→ **STATED TASK**: Gather each line of the records where "scene" appears.

· · · · ·

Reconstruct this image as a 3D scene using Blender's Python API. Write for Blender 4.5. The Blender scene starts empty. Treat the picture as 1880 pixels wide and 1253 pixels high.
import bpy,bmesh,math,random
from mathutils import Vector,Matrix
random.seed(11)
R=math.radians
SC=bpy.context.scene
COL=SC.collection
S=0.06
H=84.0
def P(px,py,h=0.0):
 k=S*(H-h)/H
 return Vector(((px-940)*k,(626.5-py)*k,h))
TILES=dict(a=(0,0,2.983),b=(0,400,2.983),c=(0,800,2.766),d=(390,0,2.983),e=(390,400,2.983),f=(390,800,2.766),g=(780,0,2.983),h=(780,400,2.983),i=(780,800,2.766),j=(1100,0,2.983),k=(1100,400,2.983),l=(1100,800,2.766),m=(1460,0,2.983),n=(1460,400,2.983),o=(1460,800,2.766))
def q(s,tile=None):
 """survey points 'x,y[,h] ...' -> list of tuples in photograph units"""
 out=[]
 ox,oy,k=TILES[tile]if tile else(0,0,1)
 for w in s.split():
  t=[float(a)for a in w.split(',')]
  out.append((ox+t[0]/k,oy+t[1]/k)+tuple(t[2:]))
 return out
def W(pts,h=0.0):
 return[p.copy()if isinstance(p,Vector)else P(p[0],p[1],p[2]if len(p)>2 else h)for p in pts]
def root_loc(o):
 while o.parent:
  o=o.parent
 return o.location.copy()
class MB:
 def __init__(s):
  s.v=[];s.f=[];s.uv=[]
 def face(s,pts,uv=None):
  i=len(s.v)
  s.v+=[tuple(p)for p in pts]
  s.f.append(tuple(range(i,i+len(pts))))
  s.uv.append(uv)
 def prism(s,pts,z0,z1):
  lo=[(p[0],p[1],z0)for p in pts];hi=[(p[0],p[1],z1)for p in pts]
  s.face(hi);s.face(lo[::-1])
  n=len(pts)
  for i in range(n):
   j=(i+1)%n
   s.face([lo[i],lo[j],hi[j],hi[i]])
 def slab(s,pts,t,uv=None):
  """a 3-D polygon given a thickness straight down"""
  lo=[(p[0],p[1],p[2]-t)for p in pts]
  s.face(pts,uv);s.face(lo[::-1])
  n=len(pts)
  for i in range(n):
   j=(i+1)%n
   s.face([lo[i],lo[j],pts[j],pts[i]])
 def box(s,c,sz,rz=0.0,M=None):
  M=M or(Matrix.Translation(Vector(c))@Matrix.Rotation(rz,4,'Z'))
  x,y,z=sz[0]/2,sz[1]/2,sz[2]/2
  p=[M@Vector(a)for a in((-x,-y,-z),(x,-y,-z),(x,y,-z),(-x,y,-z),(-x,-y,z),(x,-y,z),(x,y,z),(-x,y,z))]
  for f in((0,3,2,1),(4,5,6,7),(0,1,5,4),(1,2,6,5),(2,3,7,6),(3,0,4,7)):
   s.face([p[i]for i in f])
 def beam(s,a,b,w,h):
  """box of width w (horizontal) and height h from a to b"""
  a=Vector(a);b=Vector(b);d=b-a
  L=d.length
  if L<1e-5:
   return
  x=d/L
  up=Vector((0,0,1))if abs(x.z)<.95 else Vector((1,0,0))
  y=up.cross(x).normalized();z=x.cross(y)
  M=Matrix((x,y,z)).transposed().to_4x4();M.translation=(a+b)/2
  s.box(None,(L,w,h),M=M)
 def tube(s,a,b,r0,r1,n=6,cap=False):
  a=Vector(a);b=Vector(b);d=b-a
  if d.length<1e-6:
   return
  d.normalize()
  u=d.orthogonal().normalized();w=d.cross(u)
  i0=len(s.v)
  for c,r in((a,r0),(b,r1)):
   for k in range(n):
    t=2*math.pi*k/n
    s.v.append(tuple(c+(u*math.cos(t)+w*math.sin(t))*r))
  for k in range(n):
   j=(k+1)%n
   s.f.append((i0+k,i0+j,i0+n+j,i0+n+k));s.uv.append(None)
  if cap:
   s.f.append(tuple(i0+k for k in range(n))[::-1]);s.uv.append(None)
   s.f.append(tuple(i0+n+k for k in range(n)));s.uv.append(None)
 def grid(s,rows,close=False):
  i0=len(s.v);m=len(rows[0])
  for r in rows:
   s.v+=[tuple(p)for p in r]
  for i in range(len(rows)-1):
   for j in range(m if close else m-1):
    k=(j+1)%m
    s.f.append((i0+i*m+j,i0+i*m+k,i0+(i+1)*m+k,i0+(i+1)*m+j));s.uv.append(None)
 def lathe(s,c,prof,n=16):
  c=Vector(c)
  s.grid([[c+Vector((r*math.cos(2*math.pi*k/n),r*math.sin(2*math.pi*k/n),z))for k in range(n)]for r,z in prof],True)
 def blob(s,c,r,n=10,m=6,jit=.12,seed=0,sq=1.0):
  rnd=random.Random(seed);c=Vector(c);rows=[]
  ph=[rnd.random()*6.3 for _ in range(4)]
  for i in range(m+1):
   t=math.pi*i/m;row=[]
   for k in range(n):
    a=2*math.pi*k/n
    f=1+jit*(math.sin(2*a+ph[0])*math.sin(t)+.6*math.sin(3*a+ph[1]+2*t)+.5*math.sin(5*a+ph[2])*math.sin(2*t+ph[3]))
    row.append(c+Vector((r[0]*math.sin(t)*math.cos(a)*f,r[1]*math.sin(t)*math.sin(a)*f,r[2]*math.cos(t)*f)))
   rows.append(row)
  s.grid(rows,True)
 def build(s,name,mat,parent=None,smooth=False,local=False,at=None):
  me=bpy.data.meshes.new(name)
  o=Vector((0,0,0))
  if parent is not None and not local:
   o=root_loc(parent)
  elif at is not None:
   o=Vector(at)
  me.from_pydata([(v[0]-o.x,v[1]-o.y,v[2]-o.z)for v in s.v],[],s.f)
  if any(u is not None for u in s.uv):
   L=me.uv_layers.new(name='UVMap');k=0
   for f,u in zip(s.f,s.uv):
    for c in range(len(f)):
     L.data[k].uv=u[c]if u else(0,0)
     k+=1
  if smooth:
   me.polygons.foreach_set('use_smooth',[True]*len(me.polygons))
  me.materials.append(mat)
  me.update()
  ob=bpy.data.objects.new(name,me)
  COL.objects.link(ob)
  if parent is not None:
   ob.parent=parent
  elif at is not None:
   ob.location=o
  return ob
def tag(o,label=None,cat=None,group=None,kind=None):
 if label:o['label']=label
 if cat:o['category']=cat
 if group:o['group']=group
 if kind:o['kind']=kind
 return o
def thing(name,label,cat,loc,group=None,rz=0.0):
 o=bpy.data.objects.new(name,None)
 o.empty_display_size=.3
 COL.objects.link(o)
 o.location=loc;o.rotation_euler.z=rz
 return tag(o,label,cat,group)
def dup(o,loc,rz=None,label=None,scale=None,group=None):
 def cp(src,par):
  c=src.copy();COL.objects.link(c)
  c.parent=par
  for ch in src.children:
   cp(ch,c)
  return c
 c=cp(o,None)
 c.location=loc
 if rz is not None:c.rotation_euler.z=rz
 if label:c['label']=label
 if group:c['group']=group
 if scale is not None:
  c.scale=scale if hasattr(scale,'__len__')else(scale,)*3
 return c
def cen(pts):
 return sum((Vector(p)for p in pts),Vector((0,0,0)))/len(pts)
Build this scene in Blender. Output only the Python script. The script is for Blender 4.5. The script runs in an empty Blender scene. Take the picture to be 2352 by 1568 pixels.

· · · · ·

→ **WRITTEN ANSWER**:
Reconstruct this image as a 3D scene using Blender's Python API. Write for Blender 4.5. The Blender scene starts empty. Treat the picture as 1880 pixels wide and 1253 pixels high.
SC=bpy.context.scene
Build this scene in Blender. Output only the Python script. The script is for Blender 4.5. The script runs in an empty Blender scene. Take the picture to be 2352 by 1568 pixels.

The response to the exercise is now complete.